En cuanto a la segunda temática tratada, la exposición nos entrega ojos y bocas humanos como signo y síntesis corporales. Siempre en funciones vitales, unos y otros se cierran y abren, parpadean o aparentan hablarnos. Su materialización más genuina la hallamos instalada en un voluminoso manojo de globos blancos, capaces de proyectar parcialmente aquellas esencias faciales sobre la muralla. Una adecuada ambientación acústica entorna este trabajo, que conocimos en una galería de exhibiciones comercial. De un modo mayoritario, polípticos sin marcos y de superficies planas -papel o tela- sirven de soporte a las secciones gráfica y pictórica de la nutrida exposición, mostrados con la gracia de un ordenamiento muy suelto. Ocupan el primero y el postrer recinto que albergan el conjunto. En la sala de ingreso, además, uno de los videos fijos presentados recobra, en la forma de dibujos animados, los característicos personajes angulosos, de 1990, de la artista. Asimismo, filmaciones personificadas por síntesis del rostro, en formato pequeño y sin color, se incrustan en volúmenes simples y, al mismo tiempo, con algo de organismos extraños.

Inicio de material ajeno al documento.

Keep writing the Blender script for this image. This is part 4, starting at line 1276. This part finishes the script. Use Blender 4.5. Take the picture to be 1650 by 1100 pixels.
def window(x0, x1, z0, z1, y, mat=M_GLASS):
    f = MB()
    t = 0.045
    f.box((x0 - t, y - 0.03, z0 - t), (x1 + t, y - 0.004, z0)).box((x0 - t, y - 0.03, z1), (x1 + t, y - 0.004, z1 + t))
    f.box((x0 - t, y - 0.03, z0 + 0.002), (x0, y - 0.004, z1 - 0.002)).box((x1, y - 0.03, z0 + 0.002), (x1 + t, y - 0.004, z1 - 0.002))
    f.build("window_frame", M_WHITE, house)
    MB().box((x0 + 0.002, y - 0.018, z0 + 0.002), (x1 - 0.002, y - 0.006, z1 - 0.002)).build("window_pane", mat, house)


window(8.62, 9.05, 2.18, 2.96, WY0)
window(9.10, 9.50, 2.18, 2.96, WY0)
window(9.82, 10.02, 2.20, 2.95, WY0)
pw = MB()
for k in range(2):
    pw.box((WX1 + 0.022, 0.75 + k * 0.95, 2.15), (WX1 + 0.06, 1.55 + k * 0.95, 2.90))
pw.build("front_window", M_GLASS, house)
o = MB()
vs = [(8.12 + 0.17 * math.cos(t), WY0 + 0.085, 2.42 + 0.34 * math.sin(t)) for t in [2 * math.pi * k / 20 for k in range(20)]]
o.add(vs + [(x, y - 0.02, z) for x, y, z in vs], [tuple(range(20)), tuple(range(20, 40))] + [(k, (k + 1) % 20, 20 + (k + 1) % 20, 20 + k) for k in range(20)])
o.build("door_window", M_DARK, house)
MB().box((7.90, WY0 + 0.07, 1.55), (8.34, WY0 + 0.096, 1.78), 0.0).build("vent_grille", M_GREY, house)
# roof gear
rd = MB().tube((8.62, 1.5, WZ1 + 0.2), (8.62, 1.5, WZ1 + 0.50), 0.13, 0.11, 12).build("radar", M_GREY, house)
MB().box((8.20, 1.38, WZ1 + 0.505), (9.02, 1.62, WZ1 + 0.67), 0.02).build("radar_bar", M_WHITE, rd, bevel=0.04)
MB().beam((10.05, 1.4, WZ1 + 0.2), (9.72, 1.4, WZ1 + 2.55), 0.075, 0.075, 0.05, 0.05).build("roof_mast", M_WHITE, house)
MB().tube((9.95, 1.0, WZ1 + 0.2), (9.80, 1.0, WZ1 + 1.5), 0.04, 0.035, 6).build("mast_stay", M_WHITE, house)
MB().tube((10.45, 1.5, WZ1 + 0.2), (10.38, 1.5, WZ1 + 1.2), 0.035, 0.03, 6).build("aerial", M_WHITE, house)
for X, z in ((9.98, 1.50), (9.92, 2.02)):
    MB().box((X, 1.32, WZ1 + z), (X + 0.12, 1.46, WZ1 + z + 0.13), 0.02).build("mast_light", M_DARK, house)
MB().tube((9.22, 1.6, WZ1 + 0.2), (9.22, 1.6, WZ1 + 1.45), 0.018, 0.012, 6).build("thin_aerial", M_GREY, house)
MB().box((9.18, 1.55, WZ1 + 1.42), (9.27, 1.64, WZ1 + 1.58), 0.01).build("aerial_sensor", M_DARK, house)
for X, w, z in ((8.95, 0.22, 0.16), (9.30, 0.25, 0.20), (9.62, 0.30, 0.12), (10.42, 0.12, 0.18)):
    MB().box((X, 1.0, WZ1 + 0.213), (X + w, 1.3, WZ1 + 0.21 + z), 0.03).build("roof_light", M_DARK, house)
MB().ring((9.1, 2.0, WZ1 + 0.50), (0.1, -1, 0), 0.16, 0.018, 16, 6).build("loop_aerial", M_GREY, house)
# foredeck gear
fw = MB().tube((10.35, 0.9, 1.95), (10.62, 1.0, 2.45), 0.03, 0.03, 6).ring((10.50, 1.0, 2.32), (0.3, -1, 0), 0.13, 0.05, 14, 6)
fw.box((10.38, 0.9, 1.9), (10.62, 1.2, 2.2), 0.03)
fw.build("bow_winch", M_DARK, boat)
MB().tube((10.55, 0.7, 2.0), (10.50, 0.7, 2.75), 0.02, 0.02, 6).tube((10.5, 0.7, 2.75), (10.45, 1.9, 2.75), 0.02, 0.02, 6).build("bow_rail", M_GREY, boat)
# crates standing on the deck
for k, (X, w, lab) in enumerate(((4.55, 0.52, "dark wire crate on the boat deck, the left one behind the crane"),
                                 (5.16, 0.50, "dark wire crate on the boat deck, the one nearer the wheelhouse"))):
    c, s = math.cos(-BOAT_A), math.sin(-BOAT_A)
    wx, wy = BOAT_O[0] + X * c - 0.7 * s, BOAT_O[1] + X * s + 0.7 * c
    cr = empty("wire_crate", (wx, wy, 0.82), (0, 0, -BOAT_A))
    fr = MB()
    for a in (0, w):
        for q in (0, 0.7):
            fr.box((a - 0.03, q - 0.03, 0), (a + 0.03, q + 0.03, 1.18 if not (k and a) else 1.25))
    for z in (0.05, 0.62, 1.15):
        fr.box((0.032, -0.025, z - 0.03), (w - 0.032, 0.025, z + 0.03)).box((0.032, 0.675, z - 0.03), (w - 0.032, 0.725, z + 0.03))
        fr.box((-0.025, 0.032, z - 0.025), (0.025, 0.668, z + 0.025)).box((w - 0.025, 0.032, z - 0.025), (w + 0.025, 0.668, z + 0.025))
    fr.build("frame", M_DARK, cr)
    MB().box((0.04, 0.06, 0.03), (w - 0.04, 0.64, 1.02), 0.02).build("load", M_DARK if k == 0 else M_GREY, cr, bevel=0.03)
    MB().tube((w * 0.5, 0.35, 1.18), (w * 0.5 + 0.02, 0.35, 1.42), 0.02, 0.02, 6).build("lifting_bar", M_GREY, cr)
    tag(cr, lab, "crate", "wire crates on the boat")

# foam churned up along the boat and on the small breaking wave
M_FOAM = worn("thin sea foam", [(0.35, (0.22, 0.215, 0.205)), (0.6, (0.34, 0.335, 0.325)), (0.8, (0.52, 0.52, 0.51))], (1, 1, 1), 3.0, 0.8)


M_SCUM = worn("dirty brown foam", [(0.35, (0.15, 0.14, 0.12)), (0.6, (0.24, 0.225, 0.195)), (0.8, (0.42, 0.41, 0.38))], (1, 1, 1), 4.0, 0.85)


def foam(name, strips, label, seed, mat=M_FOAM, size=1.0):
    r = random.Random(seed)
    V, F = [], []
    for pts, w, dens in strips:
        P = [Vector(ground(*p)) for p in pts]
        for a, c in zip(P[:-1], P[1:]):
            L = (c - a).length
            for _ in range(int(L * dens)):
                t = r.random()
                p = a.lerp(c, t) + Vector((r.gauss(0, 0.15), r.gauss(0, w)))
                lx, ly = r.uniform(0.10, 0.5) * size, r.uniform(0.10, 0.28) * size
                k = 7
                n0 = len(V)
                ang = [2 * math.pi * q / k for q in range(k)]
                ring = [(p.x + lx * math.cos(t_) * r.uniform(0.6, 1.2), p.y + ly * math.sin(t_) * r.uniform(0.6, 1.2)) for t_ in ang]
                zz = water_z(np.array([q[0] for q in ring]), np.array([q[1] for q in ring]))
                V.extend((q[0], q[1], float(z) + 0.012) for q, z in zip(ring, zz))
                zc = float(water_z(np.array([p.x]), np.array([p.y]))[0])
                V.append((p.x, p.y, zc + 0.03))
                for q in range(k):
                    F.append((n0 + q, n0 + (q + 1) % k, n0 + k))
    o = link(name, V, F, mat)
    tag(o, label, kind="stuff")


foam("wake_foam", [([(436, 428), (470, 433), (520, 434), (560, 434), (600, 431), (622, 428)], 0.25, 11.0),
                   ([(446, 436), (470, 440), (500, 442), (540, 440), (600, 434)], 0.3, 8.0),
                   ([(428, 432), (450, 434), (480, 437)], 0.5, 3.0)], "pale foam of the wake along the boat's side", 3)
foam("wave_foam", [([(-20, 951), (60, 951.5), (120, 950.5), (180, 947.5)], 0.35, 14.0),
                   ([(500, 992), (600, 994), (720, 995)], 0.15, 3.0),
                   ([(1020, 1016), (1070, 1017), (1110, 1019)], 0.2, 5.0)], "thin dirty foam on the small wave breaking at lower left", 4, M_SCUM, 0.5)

Volviendo de una manera global a las pinturas y los dibujos, predominan en los segundos pequeñas historias, cuya figuración posee rango neoexpresionista. No faltan allí ni el entremezclar con igual importancia línea, pasta cromática y textos manuscritos, ni huesos protagónicos, ni algún fugaz acercamiento a Matta. Aquellas, mientras tanto, se despliegan como manchado abstracto. Abundan las pigmentaciones más bien claras y mucho fondo blanco. Hasta uno de esos grupos mestizos se despliega encima de esféricos cuerpos colgantes. Por su lado, a saturados polípticos fotográficos en series se añade un registro de 16 miembros que documenta una acción de arte de la propia expositora, dentro de un desarrollo no particularmente novedoso. Por último, una interesante serie de diagramas, vertidos con caligrafía espontánea, define conceptos generales que recogen el modelo beuysiano.
"Inmersiones"
Como una sola obra multimedia, Klaudia Kemper nos entrega, unificadas con ojo de hoy, las vías abundantes de sus 22 años más recientes.